‘Mixing the old and the new can give immense spirit to interiors,’ says Marella Rossi Mosseri, an independent consultant in art and antiques who was previously director of Galerie Aveline in Paris. ‘It brings about all sorts of fresh conversations.’
In conjunction with The Collector sales on 23 and 24 May in London, visitors to Christie’s King Street headquarters will be able to view a room set curated by Rossi Mosseri. It features period furniture and objets d’art from those sales alongside handpicked works of contemporary art. ‘I wanted to create a dialogue across the ages,’ she explains.
In the turquoise-themed display pictured below she combines a late-19th century, French majolica jardinière and stand by Clément Massier; a pair of George IV silver, five-light candelabra, from 1826, by London silversmith Paul Storr; a George III mahogany side-table from 1760; and a painting on the wall behind them called Perovsquita III, from 2015, by Cuban artist José Yaque.
‘I think it’s important,’ she says, ‘to open the eyes of a new generation which has been attracted to buying contemporary art but which is yet to discover that, in any period, you look for the modern through the past.’
Elsewhere at King Street, she unites a Napoleon III, ormolu-mounted, ebony writing table; a pair of Empire candelabra from 1805; two old Chinese, incense-burning containers, in the form of cranes; and a set of doll sculptures by contemporary Cameroonian artist, Pascale Marthine Tayou. The other contemporary figures who feature in Rossi Mosseri’s installation (which opens on 19 May) are Cuba’s Osvaldo González Aguiar and the Moroccan photographer, Leila Alaoui.

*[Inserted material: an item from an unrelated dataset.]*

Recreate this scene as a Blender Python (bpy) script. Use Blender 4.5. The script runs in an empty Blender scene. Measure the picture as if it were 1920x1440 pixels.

The Collector consists of three sales — European Furniture, Works of Art & Ceramics and English Furniture, Clocks & Works of Art, both on 23 May, and Silver & 19th Century Furniture, Sculpture & Works of Art on 24 May.
‘It’s always nice to insert a bit of spirit into an interior,’ Rossi Mosseri says. ‘And why shouldn’t that spirit be 18th- or 19th-century?’